Por Wilbert Torre.
Vine a pasar la Semana Santa a Guerrero, en la Costa Grande y la Costa Chica, en mercados colmados de cerdos rellenos y peces frescos, y playas de arena como la seda y olas de campeonato que rompen en remolinos de espuma burbujeante en los que pocos valientes se zambullen a nadar; y a unos pasos, pasando la cabaña enramada y el carbón encendido, los esteros de aguas mansas donde los niños chapotean como en la tina de su casa.
Peces al carbón –huachinango y pargo– asados en salsa de mayonesa y chile guajillo, el popular pescado a la talla horneado por mujeres de risas agudas y palabras pícaras que intimidan a los hombres; y unas fiestas que en los pueblos macondianos de San Jerónimo y Tenexpan, ahítos de platanares y palmeras, se extienden a las banquetas y las calles, donde los que viven y los que pasan por ahí comen y toman y bailan y cantan, de día y de noche.
Dicen las señoras, que en las enramadas mandan sobre los hombres y las mujeres jóvenes, que esta Semana Santa es diferente a los años anteriores, cuando la violencia alejó de las playas y los esteros silenciosos y colmados de lirios en flor a los habitantes de San Jerónimo, Coyuca de Benítez, Petatlán, Zihuatanejo y Tecpan de Galeana, conocidos por su alegría y su carácter siempre apto para la fiesta.

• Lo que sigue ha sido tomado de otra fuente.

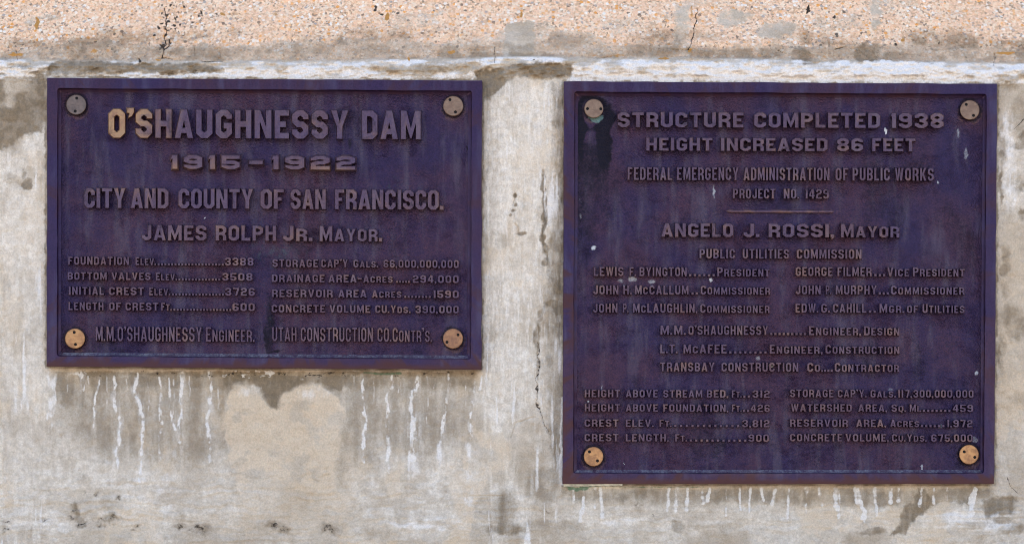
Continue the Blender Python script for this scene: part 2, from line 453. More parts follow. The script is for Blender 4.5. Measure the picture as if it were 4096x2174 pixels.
# --- pillar of plaster between the plaques
poly(pale, [(1222, 250), (1300, 205), (1372, 202), (1368, 420), (1345, 640), (1340, 900), (1216, 900)], 0.50, 22, 12)
blob(pale, 1290, 320, 45, 110, 0.72, 0.7); blob(pale, 1238, 480, 18, 170, 0.6, 0.6); blob(tan, 1310, 560, 50, 220, 0.55, 0.7); blob(tan, 1290, 900, 60, 200, 0.35, 0.7)
poly(pale, [(1222, 250), (1300, 205), (1400, 205), (1395, 420), (1360, 640), (1345, 900), (1330, 1100), (1216, 1100)], 0.85, 26, 14)
blob(pale, 1268, 420, 50, 240, .95, .7); blob(pale, 50, 600, 90, 220, .8, .8); blob(pale, 70, 900, 110, 260, .7, .8); blob(pale, 90, 350, 34, 60, .9, .6); blob(pale, 20, 440, 50, 70, .8, .7)
streak += 0.75 * sstep(1206, 1216, dU) * sstep(1424, 1412, dU) * sstep(190, 230, dV) * sstep(1120, 900, dV)
poly(damp, [(1396, 230), (1418, 215), (1418, 640), (1400, 560), (1404, 420)], 0.60, 8, 8)
poly(damp, [(1378, 600), (1418, 560), (1418, 960), (1418, 1225), (1395, 1190), (1375, 1010), (1372, 800)], 0.62, 10, 9)
blob(damp, 1402, 775, 14, 20, 0.95, 0.4, 8); blob(damp, 1408, 690, 10, 70, 0.8, 0.4, 6)
poly(damp, [(1330, 1180), (1418, 1160), (1440, 1230), (1400, 1265), (1320, 1250)], 0.50, 12, 10)
line(lime, [(1413, 1000), (1413, 1215)], 5, 7, 0.7, 1, 3, 12)
blob(damp, 1308, 545, 22, 32, 0.26, 0.4); blob(damp, 1312, 515, 7, 22, 0.35, 0.5)
# --- the field under the left plaque
poly(damp, [(130, 930), (1212, 932), (1205, 1040), (1170, 1120), (1010, 1170), (880, 1190), (560, 1150), (440, 1200), (260, 1150), (170, 1090), (132, 1010)], 0.52, 50, 24)
poly(damp, [(132, 934), (1210, 934), (1206, 985), (960, 990), (560, 985), (330, 985), (240, 1010), (138, 1000)], 0.70, 24, 14)
poly(damp, [(140, 932), (320, 934), (300, 990), (225, 1040), (150, 1030)], 0.66, 14, 12)
poly(damp, [(560, 940), (890, 940), (862, 985), (800, 965), (740, 975), (700, 1040), (675, 1025), (640, 975), (600, 962), (572, 1000)], 0.92, 8, 7)
poly(lime, [(118, 930), (142, 930), (140, 1000), (132, 1090), (118, 1090)], 0.55, 6, 4)
heart = [(572, 1010), (590, 975), (625, 962), (655, 985), (680, 1022), (698, 1030), (712, 995), (745, 968), (790, 962), (835, 990), (862, 1030), (852, 1090), (835, 1180), (830, 1280), (800, 1335), (620, 1335), (590, 1250), (580, 1150), (566, 1080)]
poly(damp, heart, -0.95, 9, 6, 3)
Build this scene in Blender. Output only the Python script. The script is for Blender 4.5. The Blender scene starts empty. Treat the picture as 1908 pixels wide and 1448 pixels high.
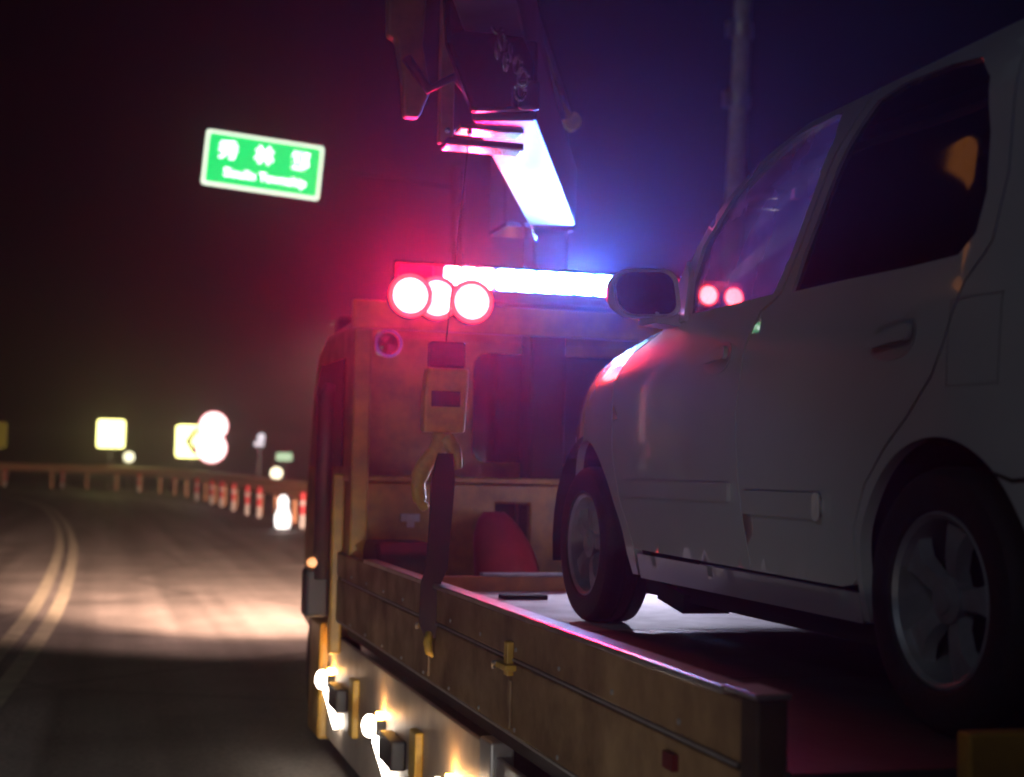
import bpy, bmesh, math, random
from mathutils import Vector, Matrix
from mathutils.geometry import delaunay_2d_cdt

R = math.radians
random.seed(7)
SC = bpy.context.scene
COL = SC.collection

# ------------------------------------------------------------------ camera
EYE = Vector((0, 0, 1.55))
yaw, pitch, roll = R(15.7093), R(3.43295), R(1.2)
right0 = Vector((math.cos(yaw), -math.sin(yaw), 0))
fwd = Vector((math.sin(yaw) * math.cos(pitch), math.cos(yaw) * math.cos(pitch), math.sin(pitch)))
up0 = right0.cross(fwd)
cr = right0 * math.cos(roll) + up0 * math.sin(roll)
cu = up0 * math.cos(roll) - right0 * math.sin(roll)
cam_data = bpy.data.cameras.new('camera')
cam = bpy.data.objects.new('camera', cam_data)
COL.objects.link(cam)
m = Matrix.Identity(4)
for i in range(3):
    m[i][0], m[i][1], m[i][2], m[i][3] = cr[i], cu[i], -fwd[i], EYE[i]
cam.matrix_world = m
cam_data.sensor_width = 36
cam_data.lens = 50.943
cam_data.clip_start = 0.05
cam_data.clip_end = 2000
cam_data.dof.use_dof = True
cam_data.dof.focus_distance = 4.6
cam_data.dof.aperture_fstop = 2.3
SC.camera = cam

# ------------------------------------------------------------------ world, light, exposure
world = bpy.data.worlds.new('World')
SC.world = world
world.use_nodes = True
wn, wl = world.node_tree.nodes, world.node_tree.links
bg = wn['Background']
sky = wn.new('ShaderNodeTexSky')
sky.sky_type = 'NISHITA'
sky.sun_disc = False
sky.sun_elevation = R(38)
sky.sun_rotation = R(235)
wl.new(sky.outputs['Color'], bg.inputs['Color'])
bg.inputs['Strength'].default_value = 0.00022      # night: the same sky, almost switched off

sun = bpy.data.lights.new('night_fill', 'SUN')  # dim cool fill added from behind left
sun.energy = 0.12
sun.angle = R(14)
sun.color = (0.74, 0.85, 1.0)
so = bpy.data.objects.new('night_fill', sun)
COL.objects.link(so)
so.rotation_euler = Vector((0.74, 0.52, -0.5)).to_track_quat('-Z', 'Y').to_euler()


def spot(name, loc, aim, energy, col, angle, blend, size):
    l = bpy.data.lights.new(name, 'SPOT')
    l.energy = energy
    l.color = col
    l.spot_size = R(angle)
    l.spot_blend = blend
    l.shadow_soft_size = size
    o = bpy.data.objects.new(name, l)
    COL.objects.link(o)
    o.location = loc
    o.rotation_euler = (Vector(aim) - Vector(loc)).to_track_quat('-Z', 'Y').to_euler()
    return o


# dipped headlights of the following car (below and ahead of the eye point)
spot('headlight_beam', (-0.62, 0.9, 0.68), (1.35, 5.2, 1.0), 62, (1.0, 0.92, 0.82), 58, 1.0, 0.06)
spot('headlight_beam', (0.62, 0.9, 0.68), (-1.5, 8, 0.0), 2300, (1.0, 0.92, 0.84), 54, 1.0, 0.06)
# spots added at the beacon lamps for haze glow, aimed clear of the load
for bx_ in (1.465, 1.605, 1.785):
    spot('added_red_beam', (bx_, 7.125, 2.45), (bx_ - 3.2, 1.6, 2.15), 320, (1.0, 0.005, 0.09), 66, 0.7, 0.03)
spot('added_blue_beam', (2.35, 7.225, 2.575), (2.3, 3.4, 4.3), 1900, (0.05, 0.14, 1.0), 98, 0.8, 0.06)
spot('added_red_beam', (3.16, 7.12, 2.53), (2.3, 3.4, 2.1), 190, (1.0, 0.02, 0.08), 46, 0.7, 0.03)  # added to redden the cabin glass from the right-hand lamps
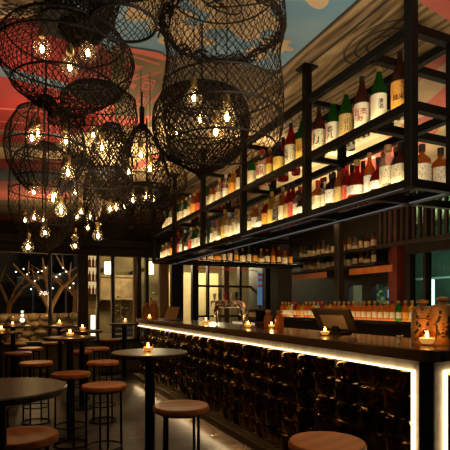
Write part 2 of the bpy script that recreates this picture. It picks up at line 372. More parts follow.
# left wall and wall behind the back bar
struct(MB().box(-3.1, -3, -1.5, 10.9, 0, CEIL), 'wall_left', M['wall'])
XW = 5.6
b = MB().box(XW, XW+.1, 6.95, 10.9, 0, CEIL)
def wy(px, X=XW): return X/tan(YAW+atan((px-225)/FP))
ys = [wy(p) for p in (349, 362, 372, 394)]      # window openings in the back wall
b.box(XW, XW+.1, ys[0], 6.95, 0, CEIL); b.box(XW, XW+.1, ys[2], ys[1], 0, CEIL); b.box(XW, XW+.1, wy(408), ys[3], 0, CEIL)
for (a0, a1) in ((ys[1], ys[0]), (ys[3], ys[2])): b.box(XW, XW+.1, a0, a1, 0, 1.25); b.box(XW, XW+.1, a0, a1, 1.86, CEIL)
struct(b, 'wall_right', M['wall'])

# ------------------------------------------------------------ outside the end windows
b = MB().box(-8, 14, 10.95, 20, -.15, -.05); struct(b, 'terrace_ground', mat('terrace_ground', (.06, .045, .03), .8, var=.3))
m_stone = mat('rubble_stone', (.36, .24, .12), .9, var=.6, vscale=4, bump=.5, bscale=12)
b = MB()
for row in range(7):
    x = -1.6+rng.uniform(0, .2)
    while x < 1.9:
        w = rng.uniform(.12, .34); h = .2
        b.ball((x+w/2, 13.0+rng.uniform(-.06, .06), .02+row*.19+rng.uniform(-.05, .05)), w*.54, .16, h*rng.uniform(.42, .62), 8, 6); x += w
b.box(-1.7, 2.0, 13.02, 13.3, -.05, 1.28)
tag(b.build('garden_wall', m_stone, smooth=True), 'low rubble stone garden wall outside the end windows', 'wall', kind='structure')
struct(MB().box(-8, 2.1, 19.0, 19.2, -.05, 4.5), 'wall_terrace_left', mat('night_wall', (.10, .085, .085), .9, var=.4))
struct(MB().box(2.1, 9, 15.01, 15.2, -.05, 4.5), 'wall_terrace_right', mat('night_wall_warm', (.22, .16, .08), .9, var=.45, vscale=1.6))
m_bark = mat('lit_bark', (.34, .17, .06), .8, var=.4, vscale=6, bump=.4)
def tree(px, d, h, limbs, label, rad=.09):
    x, y, _ = at(px, d); e = empty('bare_tree', (x, y, -.05), label, 'tree', 'bare trees outside the end windows')
    b = MB(); b.tube([(x, y, -.05), (x+.05, y, h*.4), (x-.03, y, h*.7), (x, y, h)], [rad*1.3, rad, rad*.9, rad*.8], 8); b.build('trunk', m_bark, e, True)
    for (dx, dz, q) in limbs:
        b = MB(); b.tube([(x, y, h*.92), (x+dx*.35, y+q*.5, h+dz*.45), (x+dx*.7, y+q*.8, h+dz*.7), (x+dx, y+q, h+dz)], [rad*.62, rad*.5, rad*.36, rad*.16], 7)
        for k in range(2): b.tube([(x+dx*(.4+.2*k), y+q*.7, h+dz*(.5+.17*k)), (x+dx*(.4+.2*k)+rng.uniform(-.5, .5), y+q, h+dz*(.5+.17*k)+rng.uniform(.2, .6))], [rad*.25, rad*.08], 5)
        b.build('limb', m_bark, e, True)
tree(9, 14.2, 1.6, [(-.7, 1.1, .1), (.5, .9, .1), (1.2, 1.0, -.2)], 'bare lit tree outside, leftmost of the three behind the stone wall')
tree(50, 13.9, 1.5, [(-1.0, 1.2, .1), (.9, 1.1, 0), (-.2, 1.4, .2)], 'bare lit tree outside, middle one, behind the thin window mullion', .12)
tree(76, 14.6, 1.9, [(-1.3, .8, 0), (-.6, 1.2, .2), (.4, 1.0, 0)], 'bare lit tree outside, rightmost of the three, beside the wide post')
def awning(px, d, z, w, c, label, tilt):
    x, y, _ = at(px, d); b = MB(); A = np.array([[1, 0, tilt], [0, .9, -.44], [-tilt, .44, .9]]); b.obox((x, y, z), A, w/2, .7, .03).box(x-.03, x+.03, y-.03, y+.03, -.05, z)
    return tag(b.build('canvas_awning', mat('awning_'+c[0], c[1], .7, var=.1)), label, 'awning')
awning(33, 16.0, 2.15, 1.0, ('blue', (.22, .30, .50)), 'pale blue canvas awning behind the branches outside, left of the thin mullion', .1)
awning(66, 16.0, 2.3, .9, ('white', (.50, .52, .66)), 'white canvas awning sloping up outside between thin mullion and wide post', .35)
b = MB(); x0, y0, _ = at(16, 13.6)
e = empty('fairy_lights', (x0, y0, 2.2), 'string of small white fairy lights in the bare branches outside', 'string lights')
pts = [(x0+.10*k, y0+.1*sin(k), 2.35+.28*sin(k*1.1)+.12*cos(k*2.3)) for k in range(17)]
b.tube(pts, .006, 5); b.build('wire', M['black'], e)
me = MB().ball((0, 0, 0), .016, m=6, n=8).mesh('fairy_bulb', glow('fairy_white', (1, .86, .7), 9), True)
for p in pts: link('bulb', me, e, tuple(np.array(p)-np.array(e.location)))
lamp('terrace_uplight', 'POINT', (.4, 12.2, 1.6), 20, (1, .60, .25), shadow_soft_size=.15)
lamp('terrace_tree_light', 'POINT', (1.0, 13.7, 1.5), 13, (1, .58, .25), shadow_soft_size=.15)
lamp('terrace_light', 'POINT', (3.4, 12.6, 2.9), 170, (1, .78, .45), shadow_soft_size=.2)
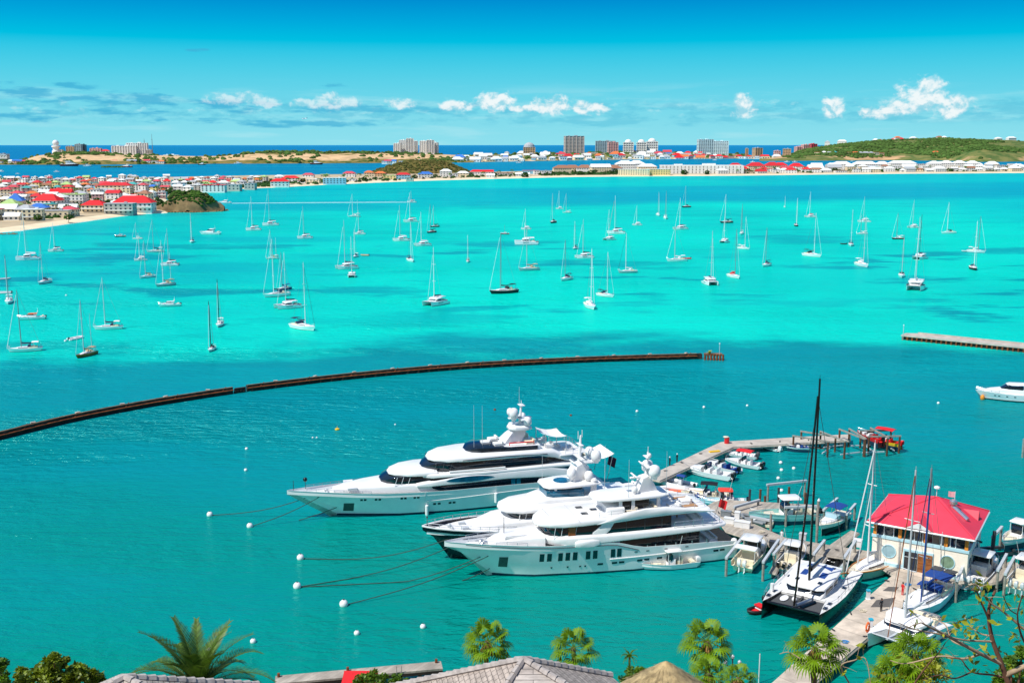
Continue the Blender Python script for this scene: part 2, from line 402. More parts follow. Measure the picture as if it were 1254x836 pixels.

Viajar por los caminos serranos y las playas de Guerrero es semejante a emprender un viaje por el país, por su violencia y los planes en marcha aquí y allá para contenerla. Viajar por Guerrero es viajar por el tiempo: es aquí, ahora que en todos lados se debate la militarización de las fuerzas del orden, donde hace tiempo que todo lo militar comenzó a asentarse y a tener influencia y extensión sobre cuerpos y estrategias, recursos y planes.
Aquí no ha pasado de largo, pero sí a la distancia, el debate presente en el resto del país acerca de si el nuevo cuerpo y la nueva estrategia del gobierno federal debe ser militar o civil, y si debe considerar más policías.
En Guerrero ya ha ocurrido todo esto, sin ninguna intermediación ni debate de por medio.
Los caminos de Guerrero y sus playas sembradas de hamacas y de fiesta pueden servir al país como ejemplo de cómo desde los primeros años del gobierno de Felipe Calderón, el uso de la fuerza, junto con el carácter y el espíritu militar, invadieron a las instituciones y los cuerpos de seguridad.
Desde hace 10 años, cuando comenzaron, los operativos del Ejército, la Marina y la Policía Federal se han convertido en una constante en Guerrero, ante el paso devastador de la violencia por las carreteras y las comunidades de la Tierra Caliente, de la Costa Grande, del centro del estado, Chilpancingo y Acapulco.
La única región que se salvó relativamente en los años de la violencia es la Costa Chica, en donde ha sentado sus reales la policía comunitaria.
A una década del inicio de los operativos y la militarización de Guerrero, este debate local está claramente superado. Vas a las playas y encuentras el asunto transformado en ironía: los vecinos de los pueblos de la Costa Grande exclaman felices que es la mejor temporada vacacional desde hace años, aunque para llegar a las playas el visitante y el residente deban pasar por los retenes de policías municipales, federales, del Ejército y la Marina.
En Guerrero, la normalidad militarizada no es una postal de Semana Santa.